The Raptors need to win four of the next six games against a Nets team that withstood a host of calamities including a disastrous five for 19 shooting day from Vince Carter who, as you know if you were outdoors anywhere in the GTA yesterday, was booed with some enthusiasm.
“It doesn’t mean anything,” Carter said. “This is playoffs. All that other stuff is gone. You worry about that the first time (you play). I wanted to win, more than anything. Now, you know it’s coming, you’re ready for it. It’s more about winning a playoff game.”
“They hold on to a lot of things,” Raptors star Chris Bosh observed later on. “People don’t forget things.”
Well that’s not actually true. The Raptors forgot plenty and because they did they let the Nets escape after a very uneven performance.
The Raptors were enjoying a lights-out 21-point performance from T.J. Ford and another 22 from Chris Bosh.
But the Raptors bled to death from a thousand cuts, nearly all of them self-inflicted.
“We made some bad turnovers,” said Raptors coach Sam Mitchell. “We didn’t get back in transition and when we got back, we didn’t communicate. There were too many times we didn’t find the right guy.”
The right guy, more often than not, was Richard Jefferson, who torched Toronto for 28 points. He was the key figure in a fast-break advantage that saw the Nets garner 20 points off the break while the Raptors got only eight.
“It’s tough to get back quick when you’ve got a point guard pushing the ball,” said Jefferson. “Jason was pushing the ball and I was just running.”
The Raptors struggled to move the ball, especially against a potent Nets zone defence in the second half.
“They played zone and they switched it up and we probably tired to force it a little bit, but you have got to try and create something,” said Anthony Parker, the owner of a 16-point night. “You just can’t pass it around the perimeter.”
Trying to cut into a static zone defence on the walk leads to just the kind of bad decisions that resulted in 12 Toronto turnovers.
“Guys were taking shots we hadn’t taken all year,” Mitchell lamented. “Guys tried to split a double team who hadn’t split a double team all year.” Kidd, meanwhile, racked up 15 assists. Jefferson was the principal beneficiary.
The Raptors bench never got untracked. Andrea Bargnani, another first-time playoff caller, struggled defensively and only recorded two points. Joey Graham, extremely effective in the late season added four in 35:17 of playing time.

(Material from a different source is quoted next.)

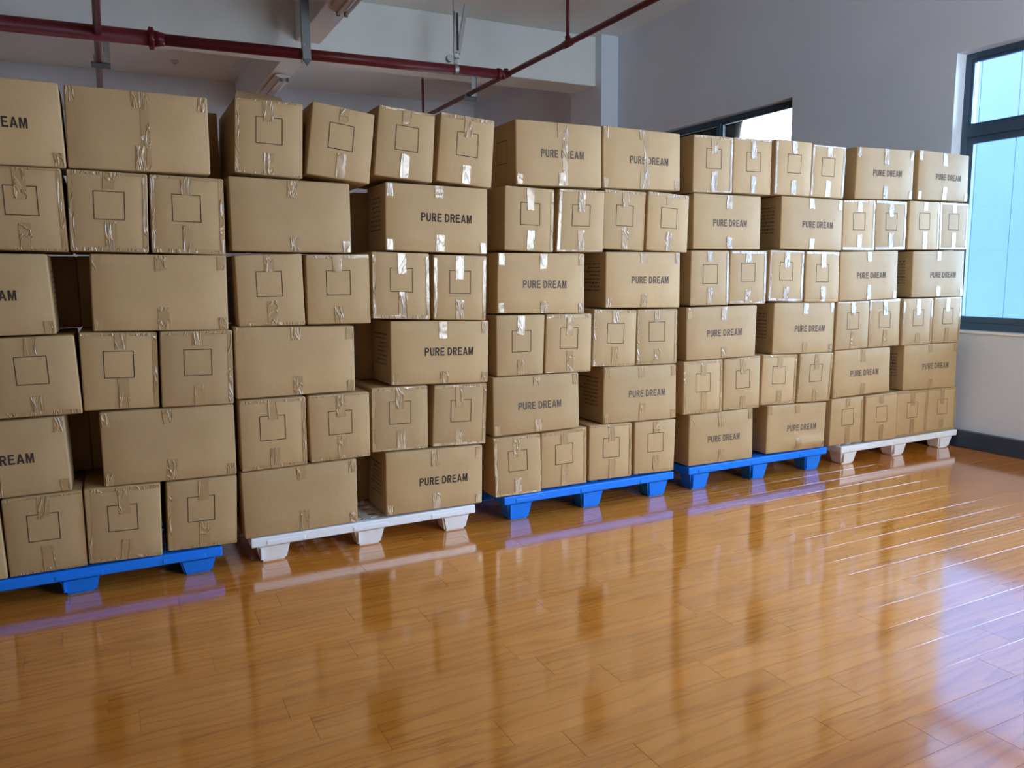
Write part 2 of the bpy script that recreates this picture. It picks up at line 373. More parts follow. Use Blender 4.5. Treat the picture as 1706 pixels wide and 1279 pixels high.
# ---------------------------------------------------------------- cartons: front face corners (x, z) TL TR BR BL in the plane of the stacks
Q = {
'A6b':(-0.120,2.359,0.481,2.353,0.475,1.993,-0.136,1.995),
'A5b':(-0.137,1.990,0.194,1.982,0.177,1.618,-0.158,1.625),
'A5c':(0.202,1.984,0.532,1.975,0.523,1.607,0.190,1.618),
'A3b':(-0.145,1.253,0.187,1.240,0.174,0.875,-0.155,0.883),
'A3c':(0.197,1.244,0.530,1.237,0.517,0.865,0.184,0.874),
'A4b':(-0.073,1.613,0.523,1.606,0.514,1.237,-0.085,1.256),
'A2b':(-0.089,0.872,0.517,0.862,0.512,0.497,-0.093,0.511),
'A1a':(-0.514,0.508,-0.198,0.504,-0.200,0.132,-0.536,0.142),
'A1b':(-0.182,0.513,0.151,0.500,0.138,0.133,-0.198,0.145),
'A1c':(0.178,0.497,0.512,0.492,0.493,0.123,0.165,0.143),
'B6a':(0.606,2.369,0.935,2.362,0.917,1.993,0.585,2.009),
'B6b':(0.985,2.382,1.308,2.339,1.266,1.980,0.934,2.018),
'B6c':(1.332,2.393,1.648,2.365,1.621,2.001,1.290,2.028),
'B6d':(1.683,2.384,2.009,2.360,1.981,1.987,1.644,2.014),
'B5a':(0.555,1.991,1.159,1.979,1.156,1.620,0.552,1.627),
'B5b':(1.354,1.997,1.960,1.984,1.954,1.615,1.344,1.635),
'B4a':(0.562,1.607,0.895,1.616,0.898,1.248,0.564,1.251),
'B4b':(0.912,1.611,1.252,1.614,1.249,1.244,0.908,1.250),
'B4c':(1.263,1.628,1.593,1.618,1.589,1.251,1.256,1.269),
'B4d':(1.617,1.612,1.946,1.605,1.935,1.236,1.609,1.251),
'B3a':(0.541,1.251,1.155,1.233,1.149,0.881,0.535,0.882),
'B3b':(1.358,1.251,1.956,1.233,1.946,0.871,1.352,0.894),
'B2a':(0.540,0.876,0.877,0.872,0.872,0.508,0.536,0.506),
'B2b':(0.891,0.872,1.225,0.870,1.220,0.511,0.890,0.510),
'B2c':(1.237,0.888,1.569,0.880,1.563,0.516,1.230,0.527),
'B2d':(1.606,0.875,1.939,0.866,1.924,0.504,1.585,0.520),
'B1a':(0.529,0.501,1.138,0.506,1.133,0.148,0.533,0.139),
'B1b':(1.302,0.518,1.898,0.500,1.890,0.150,1.295,0.156),
'C6a':(2.144,2.384,2.733,2.384,2.737,2.017,2.145,2.015),
'C6b':(2.745,2.392,3.340,2.382,3.346,2.024,2.748,2.020),
'C5a':(2.068,2.007,2.396,1.996,2.386,1.628,2.059,1.639),
'C5b':(2.430,2.003,2.757,2.001,2.745,1.629,2.408,1.631),
'C5c':(2.760,2.015,3.078,2.007,3.064,1.638,2.747,1.652),
'C5d':(3.083,2.013,3.413,1.995,3.403,1.628,3.070,1.643),
'C4a':(2.021,1.624,2.615,1.621,2.613,1.249,2.011,1.273),
'C4b':(2.772,1.632,3.356,1.631,3.357,1.269,2.769,1.283),
'C3a':(2.002,1.260,2.329,1.256,2.315,0.897,2.000,0.899),
'C3b':(2.341,1.257,2.665,1.251,2.660,0.889,2.327,0.897),
'C3c':(2.684,1.277,3.012,1.263,3.003,0.900,2.670,0.916),
'C3d':(3.018,1.265,3.345,1.261,3.346,0.896,3.013,0.905),
'C2a':(1.972,0.896,2.565,0.889,2.571,0.539,1.972,0.540),
'C2b':(2.758,0.908,3.336,0.891,3.340,0.528,2.753,0.540),
'C1a':(1.968,0.530,2.292,0.528,2.296,0.151,1.978,0.165),
'C1b':(2.306,0.524,2.636,0.533,2.636,0.169,2.302,0.172),
'C1c':(2.654,0.539,2.984,0.529,2.983,0.170,2.650,0.178),
'C1d':(3.001,0.528,3.338,0.522,3.328,0.166,2.999,0.177),
'D6a':(3.444,2.387,3.780,2.387,3.779,2.024,3.443,2.019),
'D6b':(3.790,2.392,4.133,2.393,4.135,2.025,3.791,2.027),
'D6c':(4.160,2.402,4.506,2.400,4.499,2.027,4.155,2.030),
'D6d':(4.520,2.391,4.858,2.390,4.848,2.024,4.506,2.028),
'D5a':(3.455,2.015,4.047,2.012,4.050,1.651,3.458,1.653),
'D5b':(4.231,2.023,4.842,2.013,4.850,1.647,4.233,1.657),
'D4a':(3.440,1.643,3.767,1.643,3.774,1.275,3.438,1.280),
'D4b':(3.788,1.645,4.122,1.642,4.122,1.274,3.786,1.280),
'D4c':(4.153,1.651,4.486,1.643,4.484,1.277,4.143,1.291),
'D4d':(4.493,1.643,4.833,1.639,4.846,1.268,4.495,1.277),
'D3a':(3.409,1.266,4.034,1.267,4.029,0.905,3.414,0.910),
'D3b':(4.209,1.277,4.822,1.267,4.819,0.891,4.204,0.909),
'D2a':(3.391,0.904,3.732,0.903,3.737,0.534,3.393,0.543),
'D2b':(3.753,0.902,4.088,0.908,4.091,0.533,3.751,0.540),
'D2c':(4.115,0.910,4.452,0.896,4.444,0.533,4.104,0.548),
'D2d':(4.473,0.898,4.819,0.891,4.797,0.525,4.451,0.538),
'D1a':(3.455,0.534,4.030,0.535,4.039,0.165,3.455,0.177),
'D1b':(4.174,0.538,4.772,0.517,4.761,0.167,4.171,0.181),
'E6a':(4.981,2.404,5.615,2.413,5.620,2.041,4.973,2.027),
'E6b':(5.671,2.423,6.288,2.413,6.302,2.047,5.677,2.045),
'E5a':(4.855,2.013,5.199,2.025,5.209,1.647,4.862,1.650),
'E5b':(5.217,2.028,5.570,2.026,5.573,1.657,5.228,1.651),
'E5c':(5.587,2.032,5.950,2.033,5.963,1.658,5.591,1.659),
'E5d':(5.953,2.033,6.321,2.033,6.328,1.660,5.975,1.661),
'E4a':(4.841,1.638,5.478,1.648,5.489,1.271,4.851,1.272),
'E4b':(5.670,1.646,6.314,1.654,6.329,1.276,5.682,1.283),
'E3a':(4.838,1.271,5.184,1.270,5.191,0.906,4.832,0.904),
'E3b':(5.197,1.276,5.552,1.278,5.565,0.904,5.204,0.906),
'E3c':(5.578,1.272,5.941,1.272,5.944,0.903,5.582,0.903),
'E3d':(5.968,1.275,6.321,1.276,6.320,0.896,5.971,0.902),
'E2a':(4.840,0.902,5.462,0.898,5.481,0.544,4.841,0.538),
'E2b':(5.635,0.903,6.307,0.895,6.314,0.511,5.647,0.535),
'E1a':(4.834,0.530,5.184,0.528,5.194,0.165,4.826,0.167),
'E1b':(5.204,0.527,5.569,0.527,5.580,0.153,5.211,0.163),
'E1c':(5.580,0.532,5.960,0.520,5.956,0.154,5.588,0.155),
'E1d':(5.972,0.522,6.332,0.513,6.343,0.149,5.965,0.156)
}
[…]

Bosh, struggling with the effects of a cold, hit foul trouble early and when he was removed it was calamitous.
“He comes out it’s a two-point game,” Mitchell said. “A few minutes later it’s a 10-point game. That kind of stuff hurts you.”
Not if you’re New Jersey. Carter took his fourth foul early in the fourth and the Nets up four. By the beginning of the fourth, when New Jersey coach Lawrence Frank reinserted him, the Nets lead was boosted to eight points.
The Raptors had one more run left. Bosh missed a free throw that would have tied the game with three minutes. Jose Calderon later raced the ball downcourt and saw a man open in the corner. It was a fine play but for the fact that the man in question was Darrick Martin who wasn’t just not in the game but not among the 12 guys eligible to play.
A jumper from Bostjan Nachbar restored the three-point lead and that pretty well summed the evening.
There was something for everyone. Multi-millionaires playing like ninth-graders, 20,000+ people wearing and seeing red. Chris Bosh is right. People hold on to things. In the case of Saturday’s game, maybe they should learn to forget.